Recently considerable publicity has been given to the discovery of what are reported to be among the largest deposits of high-grade chromite in the world in the Umvukwe Hills in the Lomagundi district 30 miles from Banket Junction, southern Rhodesia. The ore is said to occur over a large area in bodies in serpentine. More than two million tons is reported to have been uncovered. The deposits were discovered by Albert Peake, of Umvukwe Ranch, and are owned by Peake Brothers, who are said to have offered them to the Imperial government on special terms.
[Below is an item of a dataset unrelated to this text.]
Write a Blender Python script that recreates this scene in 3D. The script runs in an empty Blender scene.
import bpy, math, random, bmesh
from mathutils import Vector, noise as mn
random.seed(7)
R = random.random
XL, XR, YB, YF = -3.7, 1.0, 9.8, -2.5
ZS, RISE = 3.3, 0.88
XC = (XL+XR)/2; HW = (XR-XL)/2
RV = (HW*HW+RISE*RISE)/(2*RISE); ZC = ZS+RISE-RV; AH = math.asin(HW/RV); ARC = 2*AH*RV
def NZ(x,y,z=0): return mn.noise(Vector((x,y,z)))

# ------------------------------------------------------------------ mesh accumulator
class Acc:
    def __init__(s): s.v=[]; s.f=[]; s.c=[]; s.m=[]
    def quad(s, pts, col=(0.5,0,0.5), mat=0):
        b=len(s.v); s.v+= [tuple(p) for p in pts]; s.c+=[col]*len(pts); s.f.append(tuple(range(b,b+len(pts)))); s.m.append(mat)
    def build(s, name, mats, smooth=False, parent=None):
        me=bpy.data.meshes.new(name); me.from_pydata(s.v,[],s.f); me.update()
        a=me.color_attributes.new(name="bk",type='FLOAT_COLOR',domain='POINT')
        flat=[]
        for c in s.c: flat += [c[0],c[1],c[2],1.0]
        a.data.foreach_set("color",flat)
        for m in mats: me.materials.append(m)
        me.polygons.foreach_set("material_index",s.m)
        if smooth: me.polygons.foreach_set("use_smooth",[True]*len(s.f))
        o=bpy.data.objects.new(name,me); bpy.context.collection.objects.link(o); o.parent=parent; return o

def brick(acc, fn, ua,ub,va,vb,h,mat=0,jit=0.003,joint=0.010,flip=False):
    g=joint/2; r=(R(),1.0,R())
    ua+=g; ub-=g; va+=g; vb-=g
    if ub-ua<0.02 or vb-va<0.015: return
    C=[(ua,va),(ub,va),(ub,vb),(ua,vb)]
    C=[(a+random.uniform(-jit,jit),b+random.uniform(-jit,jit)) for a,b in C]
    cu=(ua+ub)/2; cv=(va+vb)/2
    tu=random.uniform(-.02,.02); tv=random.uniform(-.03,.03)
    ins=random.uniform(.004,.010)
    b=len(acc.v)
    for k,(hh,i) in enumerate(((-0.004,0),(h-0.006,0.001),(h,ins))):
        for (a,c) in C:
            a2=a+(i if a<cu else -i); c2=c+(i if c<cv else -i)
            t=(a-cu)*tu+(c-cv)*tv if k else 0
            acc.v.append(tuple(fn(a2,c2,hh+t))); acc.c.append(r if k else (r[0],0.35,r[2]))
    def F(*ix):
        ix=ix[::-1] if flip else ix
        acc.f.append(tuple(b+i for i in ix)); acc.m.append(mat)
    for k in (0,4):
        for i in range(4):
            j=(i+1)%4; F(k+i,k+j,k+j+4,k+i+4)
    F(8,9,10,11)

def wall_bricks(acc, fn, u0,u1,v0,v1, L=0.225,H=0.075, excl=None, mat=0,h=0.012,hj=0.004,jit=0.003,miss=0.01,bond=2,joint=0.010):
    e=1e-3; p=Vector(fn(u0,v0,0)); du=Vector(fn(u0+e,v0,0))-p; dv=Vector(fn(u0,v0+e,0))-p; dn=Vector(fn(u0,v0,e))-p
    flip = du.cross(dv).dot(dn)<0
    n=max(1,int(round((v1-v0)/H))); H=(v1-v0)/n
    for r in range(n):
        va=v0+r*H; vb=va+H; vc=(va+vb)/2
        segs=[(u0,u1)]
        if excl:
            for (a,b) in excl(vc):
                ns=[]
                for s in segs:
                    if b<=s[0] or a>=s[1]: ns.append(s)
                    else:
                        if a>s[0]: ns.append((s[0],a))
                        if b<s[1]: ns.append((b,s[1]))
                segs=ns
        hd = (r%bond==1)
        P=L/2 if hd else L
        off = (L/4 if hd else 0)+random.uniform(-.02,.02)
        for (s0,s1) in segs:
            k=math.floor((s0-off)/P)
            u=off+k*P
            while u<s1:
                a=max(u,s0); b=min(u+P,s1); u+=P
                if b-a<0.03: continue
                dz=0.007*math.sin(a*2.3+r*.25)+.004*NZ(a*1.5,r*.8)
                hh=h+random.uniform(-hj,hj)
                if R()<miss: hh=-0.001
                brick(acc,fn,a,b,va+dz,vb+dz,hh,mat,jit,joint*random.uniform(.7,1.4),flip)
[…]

Chromite was mined in Rhodesia for the first time in 1905, the ore coming from claims near Selukwe held by the Bechuanaland Exploration Company, Ltd. Production steadily increased, slowly at first but more rapidly after 1910, when the Selukwe mines were taken over by the Rhodesia Chrome Mines, Ltd. In 1910 the staking of chromite claims in the Hartley district was reported and in 1911 chromite was discovered at Victoria. Shipments from Selukwe stopped in August, 1914, after the declaration of war, but began in December and increased during 1915 and 1916. In 1917 the discovery of the large and valuable deposits of chromite in the Lomagundi district (already mentioned) was reported. Previous to 1916 the entire production of Rhodesian chromite came from the Selukwe mines of the Rhodesia Chrome Mines, Ltd. In 1917, however, another company, the Rhodesia Metals Syndicate, Ltd., entered the field and is producing important amounts of ore.
Asia.
—Before Turkey lost most of her European possessions after the Balkan wars, the chromite deposits of the Kossowo, Uskub, and Monastir district of Serbia and the Saloniki district of Greece were within her borders. Now, however, only the deposits of Asia Minor remain to her.
Chromite deposits are widely scattered through many parts of Asia Minor and are said to be numbered by the hundreds. The most important deposits are grouped into three districts: In the regions of Brussa and Kutahia south of the Sea of Marmora, where the important Daghardi deposits are found; near Macri, Denislu and around the Gulf of Adalia in the southwestern part of the peninsula, as well as on the neighboring Island of Rhodes; and near Mersina, Adana, Aleppo, and elsewhere in the region around the Gulf of Alexandretta northeast of the Island of Cyprus. Smaller deposits are reported in the vilayets of Angora and Kastamuni in the north central part of Asia Minor and near Beirut and Damascus in Syria. All the ore bodies are found in more or less schistose and decomposed serpentine in groups of lenslike or irregular bodies.
The chromite mines of Asia Minor have produced important quantities of ore. From about 1870, when Turkey began to supplant the United States as the world’s principal producer of chromite, to near 1900, Asia Minor furnished the bulk of the chromite for the world’s consumption. Most of the ore mined has come from the mines in the Brussa region on the south and southwest slopes of the Mysian Olympus and from the mines of the Macri region. The Brussa and Kutahia deposits are said to have produced an average of about 20,000 tons annually for many years, of which the Daghardi mine is said to have furnished nearly three-fourths. This deposit consists of high-grade ore averaging 51 to 55 per cent. chromic oxide and has been estimated to contain about 10,000,000 tons of ore. Probably this is somewhat an exaggeration, although doubtless the deposit is large and important.
The chromite mines in the Macri region have furnished a considerable part of the output of Asia Minor, but much of the ore mined in recent years has been of low grade, running as low as 40 per cent. chromic oxide. The chromite near Denislu and that near the Gulf of Adalia, on the other hand, is said to be very rich, some deposits containing ore averaging as high as 56 per cent. chromic oxide.
Most of the chromite mines of Asia Minor are probably now under the control of the Turkish government, having reverted back ten or fifteen years ago when increasing competition of New Caledonia chromite in foreign markets resulted in the shutting down of many of the mines. The taxes on both worked and undeveloped mineral properties are so heavy in Turkey that unless mines are bringing in continuous and substantial revenues, they cannot be held by private individuals.
It has been the policy of Turkey not to allow her mineral properties to fall into the hands of foreigners. Even while the exploitation of the chromite deposits was most vigorous, therefore, the mines, although in many places worked by foreign firms, were largely owned by the Turkish government or by Turkish subjects who leased them. Thus in 1904 the principal deposits near Brussa were owned by an officer of the Porte and were operated by J. W. Whittal & Co., an English firm in Constantinople, while other deposits in the same district were worked by Patterson & Canghellari, an English company located in Smyrna. The famous Daghardi deposit, in the Kutahia region, at that time was owned by the Turkish minister of marine and was operated by a Turk named Raghit Bey.
In the Macri district, a number of low-grade deposits were in 1904 under the control of Patterson & Co., of Smyrna, and the mines near the Gulf of Adalia were controlled by a French syndicate. Some large deposits near Denislu, in the interior, north of Macri, are said to be lying undeveloped owing to the refusal of the Turkish government to permit mining.